• DIRECTION: Pictures stay out of the copy; set down each line of the listing below exactly.

• INFORMATION SHOWN:
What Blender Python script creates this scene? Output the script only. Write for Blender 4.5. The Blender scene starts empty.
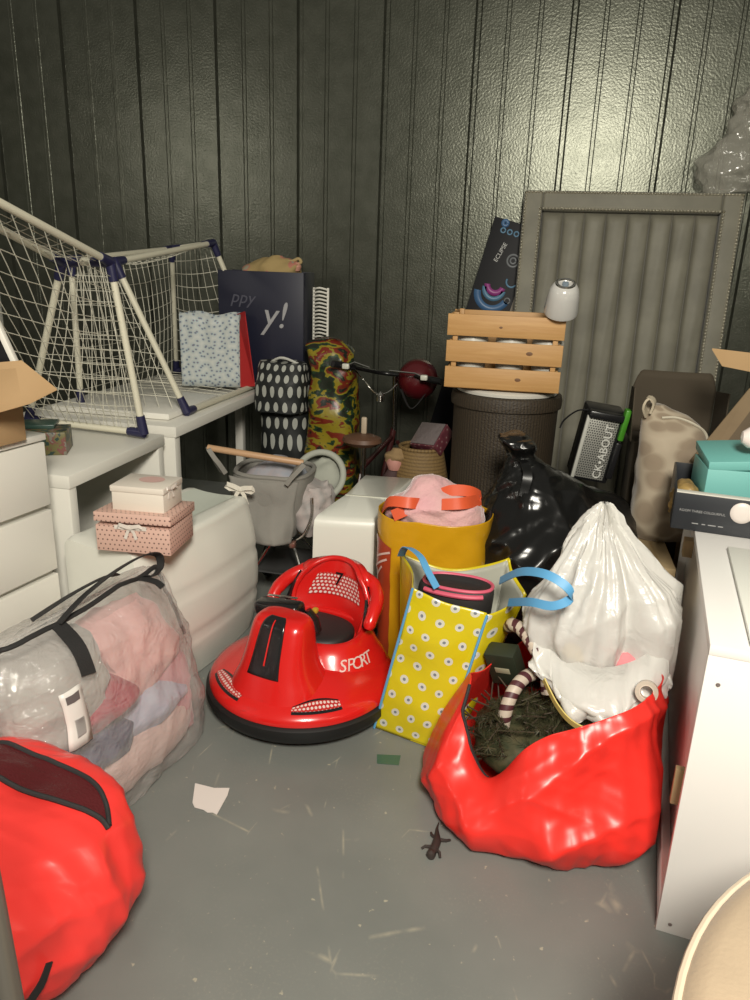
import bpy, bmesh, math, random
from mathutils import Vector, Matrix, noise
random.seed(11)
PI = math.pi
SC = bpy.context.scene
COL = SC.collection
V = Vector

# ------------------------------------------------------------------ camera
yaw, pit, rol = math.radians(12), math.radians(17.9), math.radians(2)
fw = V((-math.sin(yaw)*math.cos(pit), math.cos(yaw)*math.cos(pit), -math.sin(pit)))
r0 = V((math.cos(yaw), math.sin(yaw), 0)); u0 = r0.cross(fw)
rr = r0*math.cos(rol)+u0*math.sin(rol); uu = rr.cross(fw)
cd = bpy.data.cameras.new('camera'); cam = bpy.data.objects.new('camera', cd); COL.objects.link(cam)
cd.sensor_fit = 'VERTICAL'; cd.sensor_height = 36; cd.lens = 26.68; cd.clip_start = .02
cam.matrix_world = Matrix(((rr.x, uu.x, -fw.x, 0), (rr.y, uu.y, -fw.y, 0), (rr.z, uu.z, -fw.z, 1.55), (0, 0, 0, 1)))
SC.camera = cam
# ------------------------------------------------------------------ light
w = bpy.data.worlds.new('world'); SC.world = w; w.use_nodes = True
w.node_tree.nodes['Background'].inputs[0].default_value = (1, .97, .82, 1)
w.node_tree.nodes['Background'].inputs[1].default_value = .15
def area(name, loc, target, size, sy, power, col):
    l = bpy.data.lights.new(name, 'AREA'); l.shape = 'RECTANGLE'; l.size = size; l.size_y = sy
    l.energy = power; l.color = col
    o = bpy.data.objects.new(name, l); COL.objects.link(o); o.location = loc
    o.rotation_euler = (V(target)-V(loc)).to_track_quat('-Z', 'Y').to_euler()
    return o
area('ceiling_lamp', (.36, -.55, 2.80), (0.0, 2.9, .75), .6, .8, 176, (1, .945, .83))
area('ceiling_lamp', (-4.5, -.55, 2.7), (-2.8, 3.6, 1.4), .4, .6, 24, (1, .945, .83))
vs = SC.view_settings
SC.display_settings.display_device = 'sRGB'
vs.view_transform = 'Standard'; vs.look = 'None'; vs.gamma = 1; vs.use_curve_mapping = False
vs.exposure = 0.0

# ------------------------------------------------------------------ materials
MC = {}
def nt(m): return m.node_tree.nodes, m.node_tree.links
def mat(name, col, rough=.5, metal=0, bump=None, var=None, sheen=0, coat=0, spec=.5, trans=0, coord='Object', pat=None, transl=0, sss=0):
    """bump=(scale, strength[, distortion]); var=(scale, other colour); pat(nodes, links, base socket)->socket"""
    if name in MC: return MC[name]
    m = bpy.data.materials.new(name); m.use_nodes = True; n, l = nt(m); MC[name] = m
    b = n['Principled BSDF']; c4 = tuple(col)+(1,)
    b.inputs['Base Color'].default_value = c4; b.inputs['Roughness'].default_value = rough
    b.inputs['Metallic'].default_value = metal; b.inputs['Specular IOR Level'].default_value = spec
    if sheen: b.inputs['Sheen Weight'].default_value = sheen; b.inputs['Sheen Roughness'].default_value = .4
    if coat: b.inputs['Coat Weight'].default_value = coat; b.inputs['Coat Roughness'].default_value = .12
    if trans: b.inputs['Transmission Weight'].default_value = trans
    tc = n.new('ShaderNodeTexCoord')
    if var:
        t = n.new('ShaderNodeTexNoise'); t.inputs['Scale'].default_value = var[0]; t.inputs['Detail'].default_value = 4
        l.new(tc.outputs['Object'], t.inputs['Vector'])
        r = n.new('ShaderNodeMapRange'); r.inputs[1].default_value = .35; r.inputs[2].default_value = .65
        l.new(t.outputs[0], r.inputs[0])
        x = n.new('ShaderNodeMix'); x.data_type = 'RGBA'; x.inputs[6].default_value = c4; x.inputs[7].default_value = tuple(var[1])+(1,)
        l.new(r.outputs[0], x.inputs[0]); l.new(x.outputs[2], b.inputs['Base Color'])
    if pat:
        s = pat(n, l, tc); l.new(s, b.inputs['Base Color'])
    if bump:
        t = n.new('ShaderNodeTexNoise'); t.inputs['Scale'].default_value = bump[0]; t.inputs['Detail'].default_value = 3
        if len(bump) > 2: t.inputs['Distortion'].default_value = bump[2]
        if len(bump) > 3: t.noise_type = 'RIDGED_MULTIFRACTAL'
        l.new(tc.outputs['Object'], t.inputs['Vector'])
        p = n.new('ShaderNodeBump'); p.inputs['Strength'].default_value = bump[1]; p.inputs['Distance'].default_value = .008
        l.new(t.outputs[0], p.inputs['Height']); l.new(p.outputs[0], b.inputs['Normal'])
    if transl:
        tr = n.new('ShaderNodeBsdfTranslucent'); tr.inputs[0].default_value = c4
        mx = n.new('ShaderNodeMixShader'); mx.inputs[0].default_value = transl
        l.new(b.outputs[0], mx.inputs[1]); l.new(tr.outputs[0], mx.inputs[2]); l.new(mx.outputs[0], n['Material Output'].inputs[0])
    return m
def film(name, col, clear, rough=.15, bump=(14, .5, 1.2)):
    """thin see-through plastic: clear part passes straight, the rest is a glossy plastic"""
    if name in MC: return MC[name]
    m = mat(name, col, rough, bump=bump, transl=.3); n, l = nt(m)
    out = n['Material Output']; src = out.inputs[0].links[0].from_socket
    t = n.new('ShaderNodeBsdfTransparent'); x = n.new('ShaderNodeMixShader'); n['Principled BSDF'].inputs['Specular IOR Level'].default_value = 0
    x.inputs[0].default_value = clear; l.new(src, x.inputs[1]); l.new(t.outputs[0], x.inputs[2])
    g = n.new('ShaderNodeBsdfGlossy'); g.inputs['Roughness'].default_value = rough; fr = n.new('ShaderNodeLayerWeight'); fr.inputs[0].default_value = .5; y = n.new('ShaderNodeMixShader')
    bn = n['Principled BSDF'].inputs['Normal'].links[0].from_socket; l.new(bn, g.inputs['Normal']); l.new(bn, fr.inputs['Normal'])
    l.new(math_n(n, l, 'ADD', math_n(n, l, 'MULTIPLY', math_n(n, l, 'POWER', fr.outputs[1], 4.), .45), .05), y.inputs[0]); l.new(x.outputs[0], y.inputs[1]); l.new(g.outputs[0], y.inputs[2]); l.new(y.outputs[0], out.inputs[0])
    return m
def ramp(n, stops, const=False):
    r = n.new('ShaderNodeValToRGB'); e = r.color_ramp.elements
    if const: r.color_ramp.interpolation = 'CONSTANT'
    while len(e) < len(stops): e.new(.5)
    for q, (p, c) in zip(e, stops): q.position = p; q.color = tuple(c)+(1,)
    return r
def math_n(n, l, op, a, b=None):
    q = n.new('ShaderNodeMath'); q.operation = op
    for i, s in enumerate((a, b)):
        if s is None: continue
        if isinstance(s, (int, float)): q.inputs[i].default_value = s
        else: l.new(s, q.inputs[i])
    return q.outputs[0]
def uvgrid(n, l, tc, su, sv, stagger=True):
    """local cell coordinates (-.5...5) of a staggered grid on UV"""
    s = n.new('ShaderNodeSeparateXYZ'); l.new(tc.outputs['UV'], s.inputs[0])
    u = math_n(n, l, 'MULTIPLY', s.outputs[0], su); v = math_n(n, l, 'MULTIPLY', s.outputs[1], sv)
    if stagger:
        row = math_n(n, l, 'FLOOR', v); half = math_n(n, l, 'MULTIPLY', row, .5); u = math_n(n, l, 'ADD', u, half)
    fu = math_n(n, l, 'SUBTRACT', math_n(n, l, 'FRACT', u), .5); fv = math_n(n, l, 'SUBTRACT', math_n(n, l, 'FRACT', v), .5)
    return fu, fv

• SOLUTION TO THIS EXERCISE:
What Blender Python script creates this scene? Output the script only. Write for Blender 4.5. The Blender scene starts empty.
import bpy, bmesh, math, random
from mathutils import Vector, Matrix, noise
random.seed(11)
PI = math.pi
SC = bpy.context.scene
COL = SC.collection
V = Vector

# ------------------------------------------------------------------ camera
yaw, pit, rol = math.radians(12), math.radians(17.9), math.radians(2)
fw = V((-math.sin(yaw)*math.cos(pit), math.cos(yaw)*math.cos(pit), -math.sin(pit)))
r0 = V((math.cos(yaw), math.sin(yaw), 0)); u0 = r0.cross(fw)
rr = r0*math.cos(rol)+u0*math.sin(rol); uu = rr.cross(fw)
cd = bpy.data.cameras.new('camera'); cam = bpy.data.objects.new('camera', cd); COL.objects.link(cam)
cd.sensor_fit = 'VERTICAL'; cd.sensor_height = 36; cd.lens = 26.68; cd.clip_start = .02
cam.matrix_world = Matrix(((rr.x, uu.x, -fw.x, 0), (rr.y, uu.y, -fw.y, 0), (rr.z, uu.z, -fw.z, 1.55), (0, 0, 0, 1)))
SC.camera = cam
# ------------------------------------------------------------------ light
w = bpy.data.worlds.new('world'); SC.world = w; w.use_nodes = True
w.node_tree.nodes['Background'].inputs[0].default_value = (1, .97, .82, 1)
w.node_tree.nodes['Background'].inputs[1].default_value = .15
def area(name, loc, target, size, sy, power, col):
    l = bpy.data.lights.new(name, 'AREA'); l.shape = 'RECTANGLE'; l.size = size; l.size_y = sy
    l.energy = power; l.color = col
    o = bpy.data.objects.new(name, l); COL.objects.link(o); o.location = loc
    o.rotation_euler = (V(target)-V(loc)).to_track_quat('-Z', 'Y').to_euler()
    return o
area('ceiling_lamp', (.36, -.55, 2.80), (0.0, 2.9, .75), .6, .8, 176, (1, .945, .83))
area('ceiling_lamp', (-4.5, -.55, 2.7), (-2.8, 3.6, 1.4), .4, .6, 24, (1, .945, .83))
vs = SC.view_settings
SC.display_settings.display_device = 'sRGB'
vs.view_transform = 'Standard'; vs.look = 'None'; vs.gamma = 1; vs.use_curve_mapping = False
vs.exposure = 0.0

# ------------------------------------------------------------------ materials
MC = {}
def nt(m): return m.node_tree.nodes, m.node_tree.links
def mat(name, col, rough=.5, metal=0, bump=None, var=None, sheen=0, coat=0, spec=.5, trans=0, coord='Object', pat=None, transl=0, sss=0):
    """bump=(scale, strength[, distortion]); var=(scale, other colour); pat(nodes, links, base socket)->socket"""
    if name in MC: return MC[name]
    m = bpy.data.materials.new(name); m.use_nodes = True; n, l = nt(m); MC[name] = m
    b = n['Principled BSDF']; c4 = tuple(col)+(1,)
    b.inputs['Base Color'].default_value = c4; b.inputs['Roughness'].default_value = rough
    b.inputs['Metallic'].default_value = metal; b.inputs['Specular IOR Level'].default_value = spec
    if sheen: b.inputs['Sheen Weight'].default_value = sheen; b.inputs['Sheen Roughness'].default_value = .4
    if coat: b.inputs['Coat Weight'].default_value = coat; b.inputs['Coat Roughness'].default_value = .12
    if trans: b.inputs['Transmission Weight'].default_value = trans
    tc = n.new('ShaderNodeTexCoord')
    if var:
        t = n.new('ShaderNodeTexNoise'); t.inputs['Scale'].default_value = var[0]; t.inputs['Detail'].default_value = 4
        l.new(tc.outputs['Object'], t.inputs['Vector'])
        r = n.new('ShaderNodeMapRange'); r.inputs[1].default_value = .35; r.inputs[2].default_value = .65
        l.new(t.outputs[0], r.inputs[0])
        x = n.new('ShaderNodeMix'); x.data_type = 'RGBA'; x.inputs[6].default_value = c4; x.inputs[7].default_value = tuple(var[1])+(1,)
        l.new(r.outputs[0], x.inputs[0]); l.new(x.outputs[2], b.inputs['Base Color'])
    if pat:
        s = pat(n, l, tc); l.new(s, b.inputs['Base Color'])
    if bump:
        t = n.new('ShaderNodeTexNoise'); t.inputs['Scale'].default_value = bump[0]; t.inputs['Detail'].default_value = 3
        if len(bump) > 2: t.inputs['Distortion'].default_value = bump[2]
        if len(bump) > 3: t.noise_type = 'RIDGED_MULTIFRACTAL'
        l.new(tc.outputs['Object'], t.inputs['Vector'])
        p = n.new('ShaderNodeBump'); p.inputs['Strength'].default_value = bump[1]; p.inputs['Distance'].default_value = .008
        l.new(t.outputs[0], p.inputs['Height']); l.new(p.outputs[0], b.inputs['Normal'])
    if transl:
        tr = n.new('ShaderNodeBsdfTranslucent'); tr.inputs[0].default_value = c4
        mx = n.new('ShaderNodeMixShader'); mx.inputs[0].default_value = transl
        l.new(b.outputs[0], mx.inputs[1]); l.new(tr.outputs[0], mx.inputs[2]); l.new(mx.outputs[0], n['Material Output'].inputs[0])
    return m
def film(name, col, clear, rough=.15, bump=(14, .5, 1.2)):
    """thin see-through plastic: clear part passes straight, the rest is a glossy plastic"""
    if name in MC: return MC[name]
    m = mat(name, col, rough, bump=bump, transl=.3); n, l = nt(m)
    out = n['Material Output']; src = out.inputs[0].links[0].from_socket
    t = n.new('ShaderNodeBsdfTransparent'); x = n.new('ShaderNodeMixShader'); n['Principled BSDF'].inputs['Specular IOR Level'].default_value = 0
    x.inputs[0].default_value = clear; l.new(src, x.inputs[1]); l.new(t.outputs[0], x.inputs[2])
    g = n.new('ShaderNodeBsdfGlossy'); g.inputs['Roughness'].default_value = rough; fr = n.new('ShaderNodeLayerWeight'); fr.inputs[0].default_value = .5; y = n.new('ShaderNodeMixShader')
    bn = n['Principled BSDF'].inputs['Normal'].links[0].from_socket; l.new(bn, g.inputs['Normal']); l.new(bn, fr.inputs['Normal'])
    l.new(math_n(n, l, 'ADD', math_n(n, l, 'MULTIPLY', math_n(n, l, 'POWER', fr.outputs[1], 4.), .45), .05), y.inputs[0]); l.new(x.outputs[0], y.inputs[1]); l.new(g.outputs[0], y.inputs[2]); l.new(y.outputs[0], out.inputs[0])
    return m
def ramp(n, stops, const=False):
    r = n.new('ShaderNodeValToRGB'); e = r.color_ramp.elements
    if const: r.color_ramp.interpolation = 'CONSTANT'
    while len(e) < len(stops): e.new(.5)
    for q, (p, c) in zip(e, stops): q.position = p; q.color = tuple(c)+(1,)
    return r
def math_n(n, l, op, a, b=None):
    q = n.new('ShaderNodeMath'); q.operation = op
    for i, s in enumerate((a, b)):
        if s is None: continue
        if isinstance(s, (int, float)): q.inputs[i].default_value = s
        else: l.new(s, q.inputs[i])
    return q.outputs[0]
def uvgrid(n, l, tc, su, sv, stagger=True):
    """local cell coordinates (-.5...5) of a staggered grid on UV"""
    s = n.new('ShaderNodeSeparateXYZ'); l.new(tc.outputs['UV'], s.inputs[0])
    u = math_n(n, l, 'MULTIPLY', s.outputs[0], su); v = math_n(n, l, 'MULTIPLY', s.outputs[1], sv)
    if stagger:
        row = math_n(n, l, 'FLOOR', v); half = math_n(n, l, 'MULTIPLY', row, .5); u = math_n(n, l, 'ADD', u, half)
    fu = math_n(n, l, 'SUBTRACT', math_n(n, l, 'FRACT', u), .5); fv = math_n(n, l, 'SUBTRACT', math_n(n, l, 'FRACT', v), .5)
    return fu, fv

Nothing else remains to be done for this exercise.